SUPREME COURT OF THE UNITED STATES

Syllabus

DEAL v. UNITED STATES

certiorari to the united states court of appeals for the fifth circuit

No. 91-8199. Argued March 1, 1993 -- Decided May 17, 1993

On the basis of his use of a gun in committing six bank robberies on different dates, petitioner Deal was convicted, in a single proceeding, of six counts of carrying and using a firearm during and in relation to a crime of violence in violation of 18 U.S.C. § 924(c)(1). Section 924(c)(1) prescribes a 5 year prison term for the first such conviction (in addition to the punishment provided for the crime of violence) and requires a 20 year sentence "[i]n the case of [a] second or subsequent conviction under this subsection." The District Court sentenced Deal to 5 years imprisonment on the first §924(c)(1) count and to 20 years on each of the five other counts, the terms to run consecutively. The Court of Appeals affirmed.
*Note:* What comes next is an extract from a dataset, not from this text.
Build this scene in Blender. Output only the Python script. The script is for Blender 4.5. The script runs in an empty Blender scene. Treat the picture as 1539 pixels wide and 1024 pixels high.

Held: Deal's second through sixth convictions in a single proceeding arose "[i]n the case of his second or subsequent conviction" within the meaning of §924(c)(1). There is no merit to his contention that the language of §924(c)(1) is facially ambiguous and should therefore be construed in his favor under the rule of lenity. In context, "conviction" unambiguously refers to the finding of guilt that necessarily precedes the entry of a final judgment of conviction. If it referred, as Deal contends, to "judgment of conviction," which by definition includes both the adjudication of guilt and the sentence, the provision would be incoherent, prescribing that a sentence which has already been imposed shall be 5 or 20 years longer than it was. Deal's reading would have the strange consequence of giving a prosecutor unreviewable discretion either to impose or to waive the enhanced sentence by opting to charge and try a defendant either in separate prosecutions or under a single multicount indictment. The provision also cannot be read to impose an enhanced sentence only for an offense committed after a previous sentence has become final. While lower courts have held that statutes providing enhancement for "subsequent offenses" apply only when a second offense has been committed after conviction for the first, those decisions depend on the fact that it cannot legally be known that an "offense" has been committed until there has been a conviction. The present statute does not use the term "offense," and so does not require a criminal act after the first conviction; it merely requires a conviction after the first conviction. Nor is the rule of lenity called for on grounds that the total length of Deal's sentence (105 years) is "glaringly unjust." Under any conceivable reading of §924(c)(1), some criminals convicted of six armed bank robberies would receive a sentence of that length. It is not "glaringly unjust" to refuse to give Deal a lesser sentence merely because he escaped apprehension and conviction until the sixth crime had been committed. Pp. 2-8.

954 F. 2d 262, affirmed.

Scalia, J., delivered the opinion of the Court, in which Rehnquist, C. J., and White, Kennedy, Souter, and Thomas, JJ., joined. Stevens, J., filed a dissenting opinion, in which Blackmun and O'Connor, JJ., joined.